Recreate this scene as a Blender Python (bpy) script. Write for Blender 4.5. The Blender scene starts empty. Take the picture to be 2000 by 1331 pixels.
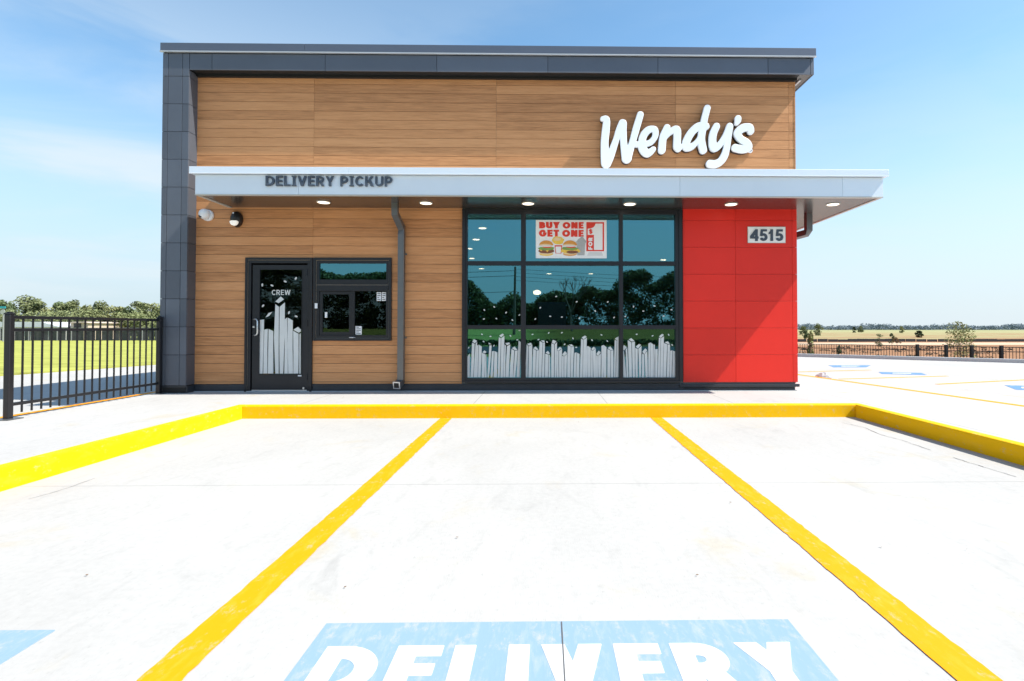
import bpy, math, random
import numpy as np
from mathutils import Vector, Matrix
random.seed(7)
S = bpy.context.scene
C = S.collection
R = math.radians
# ---------------------------------------------------------------- camera
F = 1050.0; PPX = 1082.0; PPY = 623.0; EYE = 1.2
cam = bpy.data.cameras.new('camera'); camo = bpy.data.objects.new('camera', cam); C.objects.link(camo)
camo.location = (0, 0, EYE); camo.rotation_euler = (math.pi/2+0.0165, 0, -0.0162)
cam.sensor_width = 36; cam.lens = 36*F/2000
cam.shift_x = -(PPX-1000)/2000; cam.shift_y = -(665.5-PPY)/2000
cam.clip_start = .05; cam.clip_end = 6000
S.camera = camo
CR = camo.rotation_euler.to_matrix()
def ray(px, py): return CR @ Vector(((px-PPX)/F, -(py-PPY)/F, -1))
def P(px, py, Y):                      # point of the upright plane at depth Y seen at a pixel -> x, z
    d = ray(px, py); k = Y/d.y; return d.x*k, EYE+d.z*k
def G(px, py, z=0.0):                  # point of the level plane z seen at a pixel -> x, y
    d = ray(px, py); k = (z-EYE)/d.z; return d.x*k, d.y*k
# ---------------------------------------------------------------- world, sun, exposure
SUN = Vector((-.80, .165, -1)).normalized()          # direction the light travels
elev = math.asin(-SUN.z); to_sun = -SUN
W = bpy.data.worlds.new('World'); S.world = W; W.use_nodes = True
nt = W.node_tree; nt.nodes.clear()
def N(t, typ, **k):
    n = t.nodes.new(typ)
    for a, v in k.items(): setattr(n, a, v)
    return n
out = N(nt, 'ShaderNodeOutputWorld'); bg = N(nt, 'ShaderNodeBackground'); bg.inputs[1].default_value = .135
sky = N(nt, 'ShaderNodeTexSky', sky_type='NISHITA', sun_disc=False, sun_elevation=elev,
        sun_rotation=math.atan2(to_sun.x, to_sun.y), air_density=1.0, dust_density=.45, ozone_density=1.6, altitude=300)
tc = N(nt, 'ShaderNodeTexCoord'); mp = N(nt, 'ShaderNodeMapping')
mp.inputs['Rotation'].default_value = (0, R(-24), 0); mp.inputs['Scale'].default_value = (2.2, 2.2, 8.5)
n1 = N(nt, 'ShaderNodeTexNoise'); n1.inputs['Scale'].default_value = 1.0; n1.inputs['Detail'].default_value = 9
n1.inputs['Roughness'].default_value = .55; n1.inputs['Distortion'].default_value = .5
mr = N(nt, 'ShaderNodeMapRange'); mr.inputs[1].default_value = .35; mr.inputs[2].default_value = .62
mr.interpolation_type = 'SMOOTHSTEP'
sp = N(nt, 'ShaderNodeSeparateXYZ'); ms = N(nt, 'ShaderNodeMapRange'); ms.interpolation_type = 'SMOOTHSTEP'
ms.inputs[1].default_value = .5; ms.inputs[2].default_value = -.45; ms.inputs[3].default_value = .25; ms.inputs[4].default_value = 1
mz = N(nt, 'ShaderNodeMapRange'); mz.interpolation_type = 'SMOOTHSTEP'
mz.inputs[1].default_value = .55; mz.inputs[2].default_value = .12; mz.inputs[3].default_value = .15; mz.inputs[4].default_value = .95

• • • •

* Aim
Select every line where the word "scene" occurs.

* Written reply
Recreate this scene as a Blender Python (bpy) script. Write for Blender 4.5. The Blender scene starts empty. Take the picture to be 2000 by 1331 pixels.
S = bpy.context.scene